Los lazos comerciales que vinculan a las economías han hecho posible que hoy en día dispongamos de una extraordinaria cantidad y variedad de productos. Pero como suele acontecer en los asuntos económicos, todo lo bueno tiene algún aspecto malo. El intercambio expone a los países a las consecuencias de eventos ocurridos fuera de sus fronteras, entre ellos los procesos inflacionarios.
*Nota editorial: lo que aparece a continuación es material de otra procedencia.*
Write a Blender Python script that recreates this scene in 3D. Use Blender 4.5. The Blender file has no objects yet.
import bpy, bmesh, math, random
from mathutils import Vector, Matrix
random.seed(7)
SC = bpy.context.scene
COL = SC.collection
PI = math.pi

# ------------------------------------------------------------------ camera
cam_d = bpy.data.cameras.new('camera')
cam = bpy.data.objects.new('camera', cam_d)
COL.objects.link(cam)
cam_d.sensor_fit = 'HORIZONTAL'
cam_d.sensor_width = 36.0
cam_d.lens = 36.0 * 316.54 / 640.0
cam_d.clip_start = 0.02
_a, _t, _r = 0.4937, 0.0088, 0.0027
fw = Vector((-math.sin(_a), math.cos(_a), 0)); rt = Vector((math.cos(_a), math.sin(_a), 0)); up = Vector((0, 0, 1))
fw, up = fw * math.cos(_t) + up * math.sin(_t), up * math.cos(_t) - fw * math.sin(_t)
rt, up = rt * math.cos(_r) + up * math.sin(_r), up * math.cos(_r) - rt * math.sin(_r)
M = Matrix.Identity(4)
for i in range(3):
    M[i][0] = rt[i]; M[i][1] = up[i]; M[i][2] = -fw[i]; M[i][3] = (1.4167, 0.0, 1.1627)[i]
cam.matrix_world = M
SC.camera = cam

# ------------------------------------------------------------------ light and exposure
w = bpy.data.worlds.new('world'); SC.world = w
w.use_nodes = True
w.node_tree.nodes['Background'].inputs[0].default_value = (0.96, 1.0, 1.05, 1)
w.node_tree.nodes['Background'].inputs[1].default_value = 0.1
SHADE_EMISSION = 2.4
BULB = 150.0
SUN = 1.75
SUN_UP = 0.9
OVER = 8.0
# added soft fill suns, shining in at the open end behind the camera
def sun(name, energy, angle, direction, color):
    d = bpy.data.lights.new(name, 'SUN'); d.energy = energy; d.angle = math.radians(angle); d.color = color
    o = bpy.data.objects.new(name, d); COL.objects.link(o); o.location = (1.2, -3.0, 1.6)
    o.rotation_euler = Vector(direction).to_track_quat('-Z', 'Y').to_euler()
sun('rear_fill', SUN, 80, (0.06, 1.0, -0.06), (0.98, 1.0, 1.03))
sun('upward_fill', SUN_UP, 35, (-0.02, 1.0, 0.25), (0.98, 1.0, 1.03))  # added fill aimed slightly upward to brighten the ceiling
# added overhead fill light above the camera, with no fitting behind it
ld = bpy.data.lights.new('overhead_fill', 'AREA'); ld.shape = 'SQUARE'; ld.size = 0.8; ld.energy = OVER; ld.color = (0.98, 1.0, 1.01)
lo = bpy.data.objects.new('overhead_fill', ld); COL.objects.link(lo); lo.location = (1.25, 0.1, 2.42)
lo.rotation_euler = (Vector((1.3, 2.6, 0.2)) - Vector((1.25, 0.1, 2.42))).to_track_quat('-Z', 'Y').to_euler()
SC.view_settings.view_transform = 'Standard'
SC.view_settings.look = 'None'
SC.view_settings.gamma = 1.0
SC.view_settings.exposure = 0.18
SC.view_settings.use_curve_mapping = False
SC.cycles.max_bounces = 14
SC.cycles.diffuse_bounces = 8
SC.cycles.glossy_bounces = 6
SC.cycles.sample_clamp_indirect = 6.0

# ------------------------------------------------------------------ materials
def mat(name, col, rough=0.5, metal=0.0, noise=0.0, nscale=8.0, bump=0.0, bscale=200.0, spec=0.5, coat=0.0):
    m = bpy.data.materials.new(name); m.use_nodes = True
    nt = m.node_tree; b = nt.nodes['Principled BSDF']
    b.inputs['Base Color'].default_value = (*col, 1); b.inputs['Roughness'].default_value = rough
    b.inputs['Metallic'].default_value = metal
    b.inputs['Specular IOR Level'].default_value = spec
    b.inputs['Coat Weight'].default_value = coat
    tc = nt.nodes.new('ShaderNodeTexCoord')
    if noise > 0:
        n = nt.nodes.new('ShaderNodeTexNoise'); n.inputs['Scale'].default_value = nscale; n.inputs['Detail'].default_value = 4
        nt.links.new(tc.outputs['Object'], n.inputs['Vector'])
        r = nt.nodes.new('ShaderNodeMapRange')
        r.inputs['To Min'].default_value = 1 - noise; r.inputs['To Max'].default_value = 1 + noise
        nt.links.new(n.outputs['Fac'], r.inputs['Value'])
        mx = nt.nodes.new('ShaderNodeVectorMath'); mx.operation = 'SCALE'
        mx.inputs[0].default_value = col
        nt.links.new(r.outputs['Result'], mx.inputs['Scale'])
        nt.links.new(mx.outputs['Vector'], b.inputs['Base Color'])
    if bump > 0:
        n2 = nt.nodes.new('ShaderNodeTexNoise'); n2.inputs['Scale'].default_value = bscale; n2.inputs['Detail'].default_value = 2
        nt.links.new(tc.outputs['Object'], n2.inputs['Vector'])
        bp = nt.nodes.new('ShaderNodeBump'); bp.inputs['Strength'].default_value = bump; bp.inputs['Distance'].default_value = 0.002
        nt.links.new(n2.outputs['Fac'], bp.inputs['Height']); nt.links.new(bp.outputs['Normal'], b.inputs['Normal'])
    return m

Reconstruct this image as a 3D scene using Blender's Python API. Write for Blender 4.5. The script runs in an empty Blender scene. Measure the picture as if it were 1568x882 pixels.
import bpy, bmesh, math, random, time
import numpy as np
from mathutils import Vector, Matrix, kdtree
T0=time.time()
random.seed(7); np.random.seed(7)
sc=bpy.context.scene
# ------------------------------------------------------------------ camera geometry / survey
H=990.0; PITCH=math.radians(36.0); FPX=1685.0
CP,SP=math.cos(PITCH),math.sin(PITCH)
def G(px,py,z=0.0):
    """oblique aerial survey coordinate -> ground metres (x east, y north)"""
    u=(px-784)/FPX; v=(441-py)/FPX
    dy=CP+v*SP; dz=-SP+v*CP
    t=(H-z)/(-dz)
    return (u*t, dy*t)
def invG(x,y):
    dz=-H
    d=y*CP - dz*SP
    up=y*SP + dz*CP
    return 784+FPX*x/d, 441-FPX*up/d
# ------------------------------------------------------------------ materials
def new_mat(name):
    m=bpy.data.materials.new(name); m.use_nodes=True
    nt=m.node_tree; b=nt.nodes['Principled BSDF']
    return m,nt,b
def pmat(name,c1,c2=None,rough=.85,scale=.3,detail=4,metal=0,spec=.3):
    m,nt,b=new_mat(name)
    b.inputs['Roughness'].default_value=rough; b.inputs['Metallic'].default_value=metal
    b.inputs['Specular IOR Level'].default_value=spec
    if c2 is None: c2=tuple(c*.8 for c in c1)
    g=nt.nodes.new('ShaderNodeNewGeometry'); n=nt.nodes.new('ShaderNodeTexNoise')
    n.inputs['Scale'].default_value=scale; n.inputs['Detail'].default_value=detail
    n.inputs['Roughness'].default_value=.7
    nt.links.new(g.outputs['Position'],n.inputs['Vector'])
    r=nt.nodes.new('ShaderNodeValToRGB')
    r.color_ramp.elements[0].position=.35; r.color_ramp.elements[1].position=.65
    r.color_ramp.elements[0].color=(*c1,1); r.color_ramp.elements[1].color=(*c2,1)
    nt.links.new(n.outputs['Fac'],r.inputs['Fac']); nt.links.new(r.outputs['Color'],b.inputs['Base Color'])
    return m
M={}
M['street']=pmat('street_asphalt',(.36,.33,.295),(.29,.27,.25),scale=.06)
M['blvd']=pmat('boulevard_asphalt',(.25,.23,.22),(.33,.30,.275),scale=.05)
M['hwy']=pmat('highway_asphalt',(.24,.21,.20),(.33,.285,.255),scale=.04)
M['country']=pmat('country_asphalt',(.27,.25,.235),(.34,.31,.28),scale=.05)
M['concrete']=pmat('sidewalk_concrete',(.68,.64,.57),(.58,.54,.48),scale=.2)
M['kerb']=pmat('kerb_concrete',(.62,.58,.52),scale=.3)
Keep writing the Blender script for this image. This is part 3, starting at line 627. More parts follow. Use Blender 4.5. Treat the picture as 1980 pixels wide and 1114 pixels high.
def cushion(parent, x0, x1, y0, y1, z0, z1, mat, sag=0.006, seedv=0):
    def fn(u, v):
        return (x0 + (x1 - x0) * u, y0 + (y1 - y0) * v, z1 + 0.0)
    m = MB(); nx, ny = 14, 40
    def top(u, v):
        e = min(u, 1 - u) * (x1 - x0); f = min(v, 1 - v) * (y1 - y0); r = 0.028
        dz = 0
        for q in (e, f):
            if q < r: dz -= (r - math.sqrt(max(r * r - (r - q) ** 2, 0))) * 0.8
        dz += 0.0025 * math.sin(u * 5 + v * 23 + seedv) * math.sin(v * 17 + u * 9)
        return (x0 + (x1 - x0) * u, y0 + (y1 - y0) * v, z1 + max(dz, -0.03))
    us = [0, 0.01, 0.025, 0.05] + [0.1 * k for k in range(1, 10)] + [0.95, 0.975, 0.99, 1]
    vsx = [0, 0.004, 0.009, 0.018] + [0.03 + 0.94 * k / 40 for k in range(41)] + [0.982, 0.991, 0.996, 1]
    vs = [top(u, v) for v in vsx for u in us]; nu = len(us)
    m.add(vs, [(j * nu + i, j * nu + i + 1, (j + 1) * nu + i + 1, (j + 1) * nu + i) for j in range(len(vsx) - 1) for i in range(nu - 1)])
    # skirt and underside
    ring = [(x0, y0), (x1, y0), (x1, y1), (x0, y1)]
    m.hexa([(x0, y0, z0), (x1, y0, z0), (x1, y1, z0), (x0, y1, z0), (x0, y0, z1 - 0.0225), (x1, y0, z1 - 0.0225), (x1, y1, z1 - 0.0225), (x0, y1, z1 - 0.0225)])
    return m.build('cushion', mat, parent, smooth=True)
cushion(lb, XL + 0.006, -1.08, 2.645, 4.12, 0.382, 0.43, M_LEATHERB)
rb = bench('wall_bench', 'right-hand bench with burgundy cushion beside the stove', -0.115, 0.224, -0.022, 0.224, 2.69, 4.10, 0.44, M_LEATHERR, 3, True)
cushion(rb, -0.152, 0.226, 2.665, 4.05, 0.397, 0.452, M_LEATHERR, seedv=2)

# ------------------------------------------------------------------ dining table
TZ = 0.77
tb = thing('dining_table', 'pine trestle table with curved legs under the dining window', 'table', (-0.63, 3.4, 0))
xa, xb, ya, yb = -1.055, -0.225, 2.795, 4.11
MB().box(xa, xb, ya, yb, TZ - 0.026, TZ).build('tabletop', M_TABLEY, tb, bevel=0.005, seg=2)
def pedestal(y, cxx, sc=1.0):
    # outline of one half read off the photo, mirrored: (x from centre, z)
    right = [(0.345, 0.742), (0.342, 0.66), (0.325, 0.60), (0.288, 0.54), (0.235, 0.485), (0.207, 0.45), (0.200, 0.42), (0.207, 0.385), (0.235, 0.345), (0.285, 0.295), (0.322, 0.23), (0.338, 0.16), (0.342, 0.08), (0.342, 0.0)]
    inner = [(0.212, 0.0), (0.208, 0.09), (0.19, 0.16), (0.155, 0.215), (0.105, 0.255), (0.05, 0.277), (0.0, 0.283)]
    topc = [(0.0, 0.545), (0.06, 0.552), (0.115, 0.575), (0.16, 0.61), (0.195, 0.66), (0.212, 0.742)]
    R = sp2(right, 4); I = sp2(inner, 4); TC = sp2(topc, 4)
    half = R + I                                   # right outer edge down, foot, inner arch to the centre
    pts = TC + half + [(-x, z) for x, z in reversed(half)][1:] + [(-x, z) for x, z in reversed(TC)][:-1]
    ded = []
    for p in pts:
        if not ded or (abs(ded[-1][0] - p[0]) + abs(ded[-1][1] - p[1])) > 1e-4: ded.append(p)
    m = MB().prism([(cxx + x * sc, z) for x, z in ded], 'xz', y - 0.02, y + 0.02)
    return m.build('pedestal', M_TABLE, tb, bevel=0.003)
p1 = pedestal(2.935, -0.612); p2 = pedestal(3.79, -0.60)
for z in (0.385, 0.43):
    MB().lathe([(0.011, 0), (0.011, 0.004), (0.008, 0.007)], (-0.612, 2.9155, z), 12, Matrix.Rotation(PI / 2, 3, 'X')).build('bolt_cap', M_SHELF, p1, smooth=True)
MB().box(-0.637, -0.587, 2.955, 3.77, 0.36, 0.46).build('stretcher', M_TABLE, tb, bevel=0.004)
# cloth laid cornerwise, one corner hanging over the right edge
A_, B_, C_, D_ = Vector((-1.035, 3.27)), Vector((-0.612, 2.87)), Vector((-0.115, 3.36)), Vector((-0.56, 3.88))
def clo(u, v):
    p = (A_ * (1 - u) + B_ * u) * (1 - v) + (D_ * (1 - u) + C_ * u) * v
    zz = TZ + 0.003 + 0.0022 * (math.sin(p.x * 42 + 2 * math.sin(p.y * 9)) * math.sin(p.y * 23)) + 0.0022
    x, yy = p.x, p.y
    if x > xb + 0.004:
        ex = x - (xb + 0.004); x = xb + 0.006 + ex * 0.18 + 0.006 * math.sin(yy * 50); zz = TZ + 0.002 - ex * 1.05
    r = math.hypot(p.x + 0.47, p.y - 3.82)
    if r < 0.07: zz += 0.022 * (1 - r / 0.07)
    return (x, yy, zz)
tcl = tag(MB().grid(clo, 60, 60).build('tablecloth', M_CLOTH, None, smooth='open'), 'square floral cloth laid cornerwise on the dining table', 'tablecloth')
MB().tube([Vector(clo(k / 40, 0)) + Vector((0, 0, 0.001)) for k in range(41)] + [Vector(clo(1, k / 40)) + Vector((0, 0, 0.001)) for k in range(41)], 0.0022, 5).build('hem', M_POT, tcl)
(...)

Nuestra economía ha sufrido los efectos de la inflación que registran nuestros principales socios comerciales. No somos, sin embargo, los únicos en padecerlos, pues se trata de un proceso de alcance mundial. Es tanto así que hasta en la economía desarrollada con mayor estabilidad de precios, la de Japón, la tasa de inflación alcanzó su máximo nivel en 41 años. Aunque el 4 % al que llegó no nos luzca para nada alarmante, para los japoneses es un porcentaje que muchos de ellos no habían visto nunca antes en sus vidas.
Sucede, no obstante, que algunos economistas japoneses ven en la inflación, que es mayormente importada, una oportunidad de sacar al país del estancamiento en el que durante décadas ha estado sumido. La ven como una conmoción benéfica, que puede reactivar el consumo y, por ende, la inversión. Mientras la productividad en otras naciones desarrolladas y de su entorno geográfico ha crecido, la de Japón ha permanecido esencialmente invariable. Como resultado, los salarios no han aumentado desde 1990, y le tomó treinta años al PIB por persona para subir un 25 %.
Se espera que la percepción de inflación estimule a los consumidores a comprar antes de que los precios sigan subiendo, lo contrario al pasado cuando las perspectivas eran deflacionarias. Como respuesta a la mayor demanda, las empresas acelerarían sus inversiones y contratarían más trabajadores, dando inicio a un ciclo ascendente en la productividad y los salarios, objetivo éste que la política monetaria expansiva no ha conseguido.
Pero no es seguro que eso ocurra, en vista del estancamiento y envejecimiento de la población.